Posts Tagged ‘diet’

IPCC chairman insists on eating less meat

Monday, September 15th, 2008

IPCC chairman insists on eating less meat

Gent, Belgium. On Saturday, Rachendra Pachauri, head of the Intergovernmental Panel on Climate Change and Nobel Peace prize winner, lectured at length about the effects of meat consumption on climate change. Dr. Pachauri was invited by the Belgian vegetarian organisation EVA and addressed more than 600 people at the University of Ghent. The event was called “Less Meat, Less Heat” and was organized together with Greenpeace Belgium and WWF Belgium.

Dr Pachauri said that in order to counter climate change, lifestyle changes are very important. One of the potentially most beneficial lifestyle changes, according to the IPCC president, would be the switch to a diet with less meat and more vegetarian meals.

Addressing his Belgian audience, Dr. Pachauri made the following comparison: if during one year, all Belgians would just have one meatless day a week, this would have the same beneficial effect on greenhouse gas emission as taking almost one million cars off the Belgian roads for an entire year.

Dr. Pachauri said meat production is responsible for 18% of global greenhouse gas emissions, mainly due to emission of methane from ruminants (cows, sheep and goats), emissions from manure, and the effects of deforestation for cattle grazing and animal feed. He also pointed out that producing a kilogram of beef requires about 15.000 liters of water.

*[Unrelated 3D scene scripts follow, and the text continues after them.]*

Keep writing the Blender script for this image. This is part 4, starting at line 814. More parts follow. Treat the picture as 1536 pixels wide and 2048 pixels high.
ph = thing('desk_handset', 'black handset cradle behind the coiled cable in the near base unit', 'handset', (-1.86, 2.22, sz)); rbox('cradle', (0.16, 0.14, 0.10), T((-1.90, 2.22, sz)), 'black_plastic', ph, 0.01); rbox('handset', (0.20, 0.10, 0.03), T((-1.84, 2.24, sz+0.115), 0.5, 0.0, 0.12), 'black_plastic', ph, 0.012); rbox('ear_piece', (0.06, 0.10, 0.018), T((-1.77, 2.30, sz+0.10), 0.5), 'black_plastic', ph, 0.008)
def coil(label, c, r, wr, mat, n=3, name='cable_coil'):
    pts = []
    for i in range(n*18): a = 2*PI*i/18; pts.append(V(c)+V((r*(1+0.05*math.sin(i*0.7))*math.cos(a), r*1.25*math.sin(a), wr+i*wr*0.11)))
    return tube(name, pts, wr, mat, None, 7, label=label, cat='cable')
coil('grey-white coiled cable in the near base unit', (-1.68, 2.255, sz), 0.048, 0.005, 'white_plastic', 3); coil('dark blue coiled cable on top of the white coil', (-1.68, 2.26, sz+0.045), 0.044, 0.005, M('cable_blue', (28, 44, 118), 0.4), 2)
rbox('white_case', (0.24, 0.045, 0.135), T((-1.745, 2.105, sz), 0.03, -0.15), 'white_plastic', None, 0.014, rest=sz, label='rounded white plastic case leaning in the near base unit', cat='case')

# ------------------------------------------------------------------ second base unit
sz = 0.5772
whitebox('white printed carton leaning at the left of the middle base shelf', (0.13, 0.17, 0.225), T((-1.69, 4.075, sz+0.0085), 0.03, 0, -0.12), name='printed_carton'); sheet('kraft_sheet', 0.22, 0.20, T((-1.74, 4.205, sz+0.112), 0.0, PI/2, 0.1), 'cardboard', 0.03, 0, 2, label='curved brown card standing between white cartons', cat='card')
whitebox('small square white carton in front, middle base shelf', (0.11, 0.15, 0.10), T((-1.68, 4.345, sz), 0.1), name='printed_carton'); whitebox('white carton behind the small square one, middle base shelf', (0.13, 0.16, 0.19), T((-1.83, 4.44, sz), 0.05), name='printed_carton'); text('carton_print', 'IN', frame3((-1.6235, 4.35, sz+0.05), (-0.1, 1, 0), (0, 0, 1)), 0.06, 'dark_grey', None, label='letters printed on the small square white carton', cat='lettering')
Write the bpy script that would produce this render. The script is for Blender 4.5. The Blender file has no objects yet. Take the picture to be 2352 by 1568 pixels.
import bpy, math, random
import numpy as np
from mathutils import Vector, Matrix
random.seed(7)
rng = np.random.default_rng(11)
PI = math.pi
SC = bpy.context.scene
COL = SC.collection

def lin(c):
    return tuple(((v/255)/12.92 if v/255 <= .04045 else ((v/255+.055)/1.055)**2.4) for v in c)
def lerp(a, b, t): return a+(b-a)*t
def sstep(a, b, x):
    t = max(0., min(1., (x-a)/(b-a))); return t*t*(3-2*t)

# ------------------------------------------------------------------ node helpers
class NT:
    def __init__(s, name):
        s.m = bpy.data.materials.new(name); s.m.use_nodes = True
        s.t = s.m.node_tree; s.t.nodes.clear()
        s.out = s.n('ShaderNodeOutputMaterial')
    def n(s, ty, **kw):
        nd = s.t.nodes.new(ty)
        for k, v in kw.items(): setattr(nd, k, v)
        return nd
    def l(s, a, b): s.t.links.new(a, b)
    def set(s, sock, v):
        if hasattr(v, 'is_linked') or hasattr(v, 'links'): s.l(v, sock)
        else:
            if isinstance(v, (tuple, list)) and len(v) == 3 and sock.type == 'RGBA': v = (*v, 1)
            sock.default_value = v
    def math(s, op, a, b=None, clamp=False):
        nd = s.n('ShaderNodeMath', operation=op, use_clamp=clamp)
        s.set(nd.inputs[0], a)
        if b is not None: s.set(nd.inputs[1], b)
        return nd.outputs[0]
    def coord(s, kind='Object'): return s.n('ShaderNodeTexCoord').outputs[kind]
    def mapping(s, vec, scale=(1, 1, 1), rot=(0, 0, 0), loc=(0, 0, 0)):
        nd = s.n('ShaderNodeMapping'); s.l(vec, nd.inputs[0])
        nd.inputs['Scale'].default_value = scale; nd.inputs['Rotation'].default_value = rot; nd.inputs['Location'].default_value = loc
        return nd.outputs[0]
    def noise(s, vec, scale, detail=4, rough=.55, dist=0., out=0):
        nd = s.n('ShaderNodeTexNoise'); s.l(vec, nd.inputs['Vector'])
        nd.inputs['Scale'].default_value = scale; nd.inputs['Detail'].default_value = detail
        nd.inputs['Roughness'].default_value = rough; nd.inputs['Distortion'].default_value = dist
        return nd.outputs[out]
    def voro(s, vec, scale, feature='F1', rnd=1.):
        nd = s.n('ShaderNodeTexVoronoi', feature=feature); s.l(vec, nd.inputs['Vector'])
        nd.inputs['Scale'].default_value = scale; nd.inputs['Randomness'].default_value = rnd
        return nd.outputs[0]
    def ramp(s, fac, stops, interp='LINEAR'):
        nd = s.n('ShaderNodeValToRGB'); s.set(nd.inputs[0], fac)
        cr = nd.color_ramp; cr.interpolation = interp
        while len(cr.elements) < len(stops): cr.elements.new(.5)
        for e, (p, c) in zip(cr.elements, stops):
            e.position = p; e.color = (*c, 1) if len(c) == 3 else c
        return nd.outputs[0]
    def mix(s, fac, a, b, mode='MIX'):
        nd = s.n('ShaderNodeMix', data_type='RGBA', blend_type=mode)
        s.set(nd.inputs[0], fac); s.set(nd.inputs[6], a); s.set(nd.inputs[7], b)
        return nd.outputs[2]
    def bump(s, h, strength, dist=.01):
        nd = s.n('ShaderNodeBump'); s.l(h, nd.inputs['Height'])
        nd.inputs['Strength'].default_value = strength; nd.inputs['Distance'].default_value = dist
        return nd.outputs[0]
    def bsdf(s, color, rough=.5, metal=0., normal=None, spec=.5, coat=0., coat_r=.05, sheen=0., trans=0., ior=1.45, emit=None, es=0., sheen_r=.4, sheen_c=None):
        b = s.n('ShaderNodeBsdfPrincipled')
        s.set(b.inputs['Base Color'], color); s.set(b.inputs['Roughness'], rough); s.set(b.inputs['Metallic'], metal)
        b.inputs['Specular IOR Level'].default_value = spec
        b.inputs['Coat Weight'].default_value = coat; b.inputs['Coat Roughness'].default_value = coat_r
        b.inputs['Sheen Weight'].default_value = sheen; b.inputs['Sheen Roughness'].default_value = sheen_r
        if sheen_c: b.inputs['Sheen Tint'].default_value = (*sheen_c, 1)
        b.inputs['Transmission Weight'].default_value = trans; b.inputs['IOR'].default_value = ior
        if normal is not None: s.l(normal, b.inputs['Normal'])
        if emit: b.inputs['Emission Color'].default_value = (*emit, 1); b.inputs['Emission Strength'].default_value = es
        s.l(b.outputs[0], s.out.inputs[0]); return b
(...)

Dr. Pachauri ended his talk by a quote from Gandhi: ‘be the change you want to see in the world’. He said we each need to take our responsibility and can create a big effect by individual actions, decreasing our meat intake being one of them.

After the talk, Tobias Leenaert of vegetarian organisation EVA presented five policy recommendations for meat reduction, signed by about 20 environmental NGOs, among whom Greenpeace Belgium and WWF Belgium. Leenaert: “A lower meat intake would be beneficial on many levels, not just on climate change and other environmental problems, but also on public health, the world hunger problem. and animal welfare. Still, government and politicians are currently not taking this issue seriously.”

The policy recommendations include setting a good example by offering sustainable vegetarian food in government funded restaurants, focusing more on sustainable food in school lunch programmes and education in general, a government campaign about the benefits of eating less meat, and making the production and sale of sustainable food products more profitable, among others.

“Eating less meat” is what people respectfully suggest to an unyielding and unreceptive society who is not ready or willing to take the personal initiative to give up all meat, and/or all animal by-products. Read between the lines whenever you hear the expression. I’m still waiting for environmentalists, who are not already aligned to the animal rights movement, to get on board with this issue, if they care about Global Warming. When will enough people get serious about this — or at least serious enough to talk about it?! Why won’t Al Gore mention it? I mean, is Global Warming a serious threat or not? If it is, then people should change the way they live immediately. If it isn’t, they can continue to “consume away…”, as the Psalm says.